Our lives are all about caring and genuine relationships. While we take satisfaction from our accomplishments at work or volunteer activities, it’s the people in our lives that really matter.

Helping our kids develop and maintain connections not only with parents, but with peers and other adults is essential to their mental health. When I speak with young people who have attempted suicide, a disengagement or alienation from others is a common theme.

We seem to be raising a generation of lonely kids, which is ironic at a time of constant digital interactions. A survey on loneliness recently completed in England found that 16 to 24-year-old youth had the highest rate of loneliness, with 40 percent of this group reportedly feeling lonely often or very often.

San Diego State University's Jean Twenge conducted extensive research on our kids’ digital worlds, and concluded that “social media and electronic device use is linked to higher rates of loneliness, unhappiness, depression, and suicide risk, in both correlational and experimental data.”

However, limiting our kids’ digital world won’t cure loneliness. Relationships are complicated. They require lots of different skills, like genuine caring, listening, compromise, sharing, conflict-resolution and emotional self-control. These skills don’t develop naturally with most kids.

Some experts have suggested that teaching our children the skills required in friendships is the best way to help them deal with loneliness.  Others have suggested that it’s critical to put our kids in more social situations where they have the opportunity to develop friendships based on shared interests.

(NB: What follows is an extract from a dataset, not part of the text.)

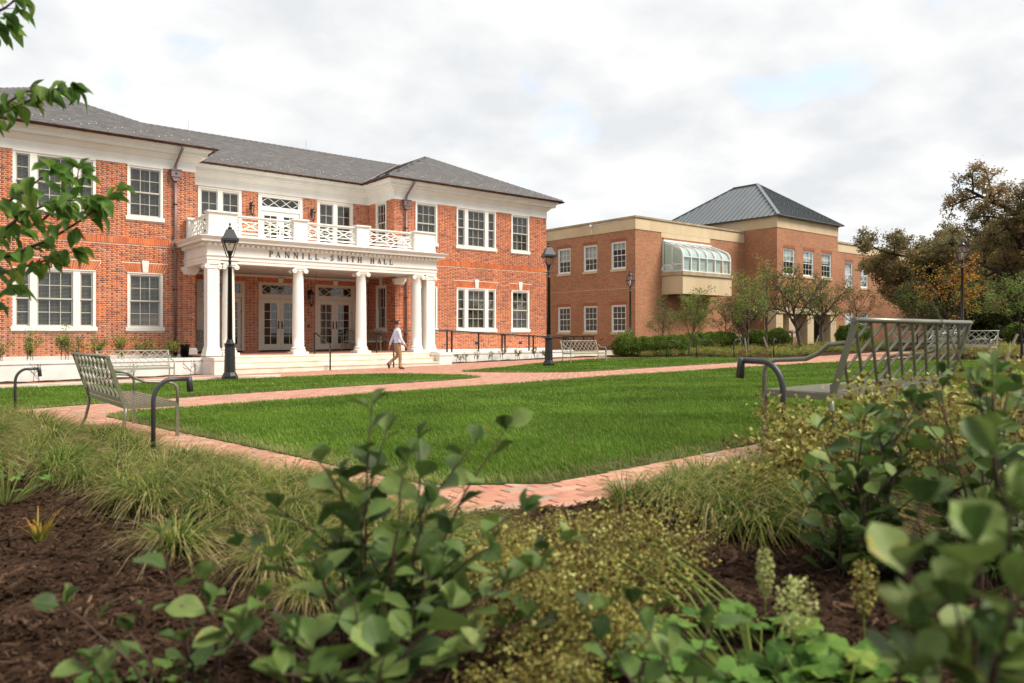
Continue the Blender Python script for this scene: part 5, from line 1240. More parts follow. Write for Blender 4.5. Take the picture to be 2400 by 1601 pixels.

There is yet another view of loneliness that was documented by Christopher Masi and his colleagues in a summary of over 50 studies completed over several decades. They concluded that lonely people have a type of thinking disorder in the way they perceive social interactions. Lonely people have a more negative mindset, expecting and therefore experiencing social interactions to be more punitive. They have a heightened sensitivity to any real or perceived rejection. When asked to reflect upon interactions, they are more likely to remember and verbalize even minor negative events and ignore pleasant and positive comments.

If loneliness is partly a problem about the way we think, how can we change that in our children?

  1. Don’t be so empathetic. When kids complain about others, reflect understanding but don’t constantly reaffirm your child’s feelings. They may whine about their teammates on a basketball team, but gently try to encourage a more nuanced understanding that people are rarely all good or bad.
  2. Stay positive. It’s easy to feel badly about others not meeting our often unrealistic expectations. Help your child appreciate what is, rather than lament what isn’t.